• [To do]:
Show every line in the entries below where the word "this" appears.

• [Source material]:
|---|
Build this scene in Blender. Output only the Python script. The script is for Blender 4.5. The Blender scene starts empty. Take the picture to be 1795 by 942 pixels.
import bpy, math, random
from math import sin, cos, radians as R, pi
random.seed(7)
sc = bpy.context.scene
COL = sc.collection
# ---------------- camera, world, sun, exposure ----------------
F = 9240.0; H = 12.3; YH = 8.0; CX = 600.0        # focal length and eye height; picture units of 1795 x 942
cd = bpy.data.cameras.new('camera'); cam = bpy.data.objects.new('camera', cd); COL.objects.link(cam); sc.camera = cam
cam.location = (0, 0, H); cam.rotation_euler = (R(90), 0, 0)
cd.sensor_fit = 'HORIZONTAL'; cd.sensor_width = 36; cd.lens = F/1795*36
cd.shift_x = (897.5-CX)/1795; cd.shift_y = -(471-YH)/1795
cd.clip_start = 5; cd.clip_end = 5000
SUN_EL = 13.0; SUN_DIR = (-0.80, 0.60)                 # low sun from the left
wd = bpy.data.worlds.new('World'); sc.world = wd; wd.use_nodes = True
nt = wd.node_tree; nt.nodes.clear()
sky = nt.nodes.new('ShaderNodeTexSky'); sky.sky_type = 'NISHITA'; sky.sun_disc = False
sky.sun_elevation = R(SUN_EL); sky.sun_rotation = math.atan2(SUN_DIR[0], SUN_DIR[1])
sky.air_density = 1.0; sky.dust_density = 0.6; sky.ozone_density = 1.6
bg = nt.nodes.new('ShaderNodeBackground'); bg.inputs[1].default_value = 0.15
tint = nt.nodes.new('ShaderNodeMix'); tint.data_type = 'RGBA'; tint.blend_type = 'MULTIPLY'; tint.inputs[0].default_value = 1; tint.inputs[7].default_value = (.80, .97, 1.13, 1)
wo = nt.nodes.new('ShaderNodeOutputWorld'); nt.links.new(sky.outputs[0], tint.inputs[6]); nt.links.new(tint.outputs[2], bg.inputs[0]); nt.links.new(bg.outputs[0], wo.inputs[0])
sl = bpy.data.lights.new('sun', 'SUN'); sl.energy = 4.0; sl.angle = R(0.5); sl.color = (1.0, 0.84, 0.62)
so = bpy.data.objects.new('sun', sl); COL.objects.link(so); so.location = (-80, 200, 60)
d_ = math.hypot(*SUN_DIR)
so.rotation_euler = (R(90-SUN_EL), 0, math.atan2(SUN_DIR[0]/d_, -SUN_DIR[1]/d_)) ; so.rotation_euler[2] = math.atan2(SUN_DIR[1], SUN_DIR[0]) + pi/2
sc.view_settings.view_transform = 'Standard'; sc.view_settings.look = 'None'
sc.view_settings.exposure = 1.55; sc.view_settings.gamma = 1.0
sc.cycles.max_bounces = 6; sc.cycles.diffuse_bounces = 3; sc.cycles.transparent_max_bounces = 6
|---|
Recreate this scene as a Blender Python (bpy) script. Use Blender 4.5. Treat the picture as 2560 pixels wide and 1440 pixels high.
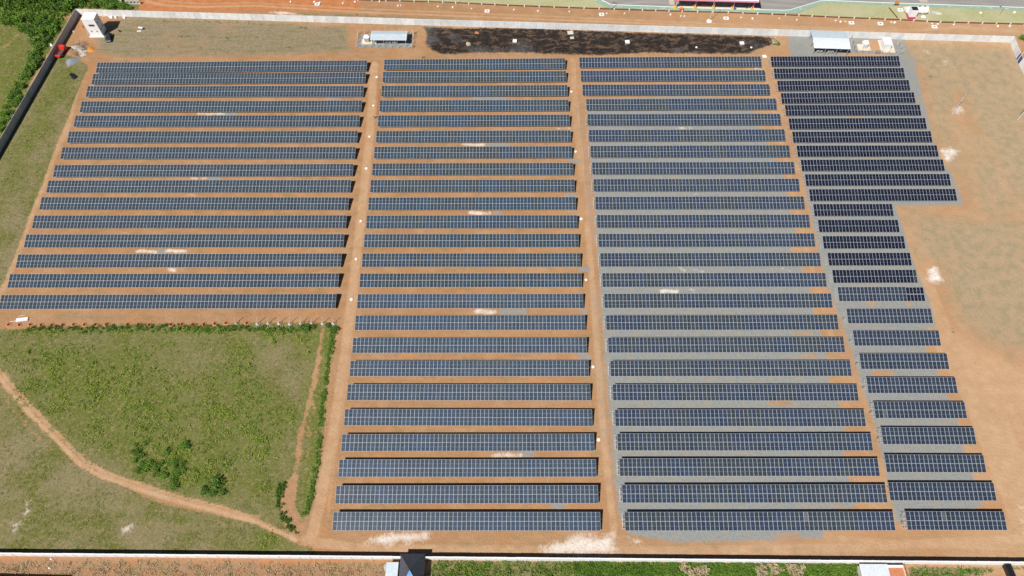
|---|
• [Exercise output]:
Build this scene in Blender. Output only the Python script. The script is for Blender 4.5. The Blender scene starts empty. Take the picture to be 1795 by 942 pixels.
Recreate this scene as a Blender Python (bpy) script. Use Blender 4.5. Treat the picture as 2560 pixels wide and 1440 pixels high.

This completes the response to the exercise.